The monastic compound is irregular, for the line of the east wall is broken by the gate tower, which was built in 1834. Above its vaulted entranceway is a chapel dedicated to Sts. Nicholas and Spiridon painted in Byzantine style. A catwalk on the south wall tells that the high walls were built to defend the monastery from marauders. In each corner of the compound is a massive tower, the northwest tower being much higher than the others. This is the bell tower, where the two big bells cast in 1830 are kept.

 

 

 

Slatina
The iconostasis forms a very unusual three-sided apse-like wall between the naos and the chancel.

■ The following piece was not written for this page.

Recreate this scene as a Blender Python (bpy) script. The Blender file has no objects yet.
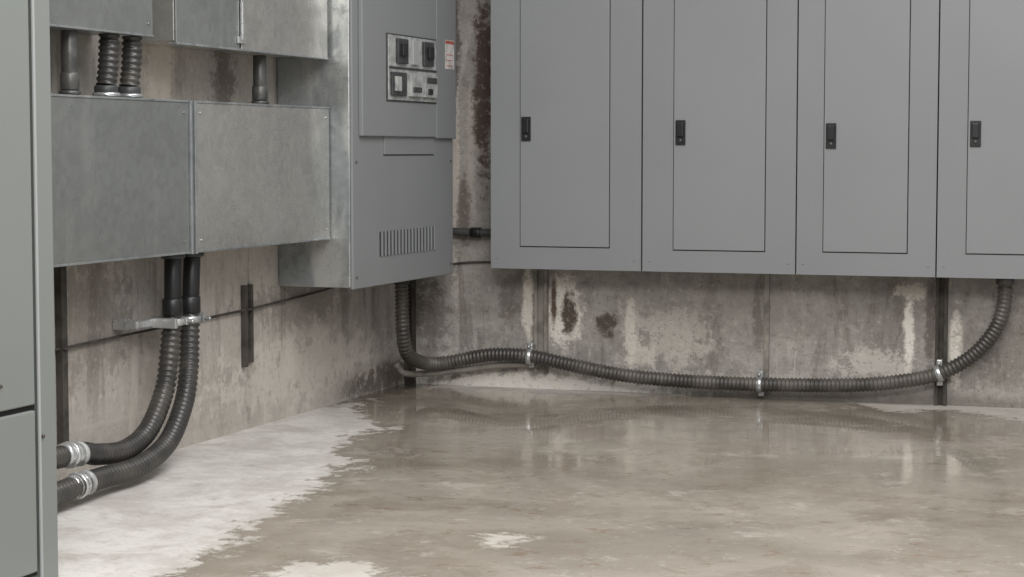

Originally the church had five rooms, chancel, naos, burial chamber, pronaos and exonarthex, but the burial chamber was demolished in 1828. Unlike Probota, the apses of the church are not visible outside, but they are carved out of the width of the wall. There are nine buttresses, two on the west façade, three on the north and south façades and one on the east apse, but they seem more decorative than functional. The façades are rendered and limewashed, decorated with niches.
Embedded in the south façade of the church is the tomb of the superior Nil, who placed the commemorative inscription on the church wall. To the west, on the plinth of the exonarthex, there is a tombstone of an unknown monk.
The entrance to the church is through two doors, one on the south façade and the other one on the north one.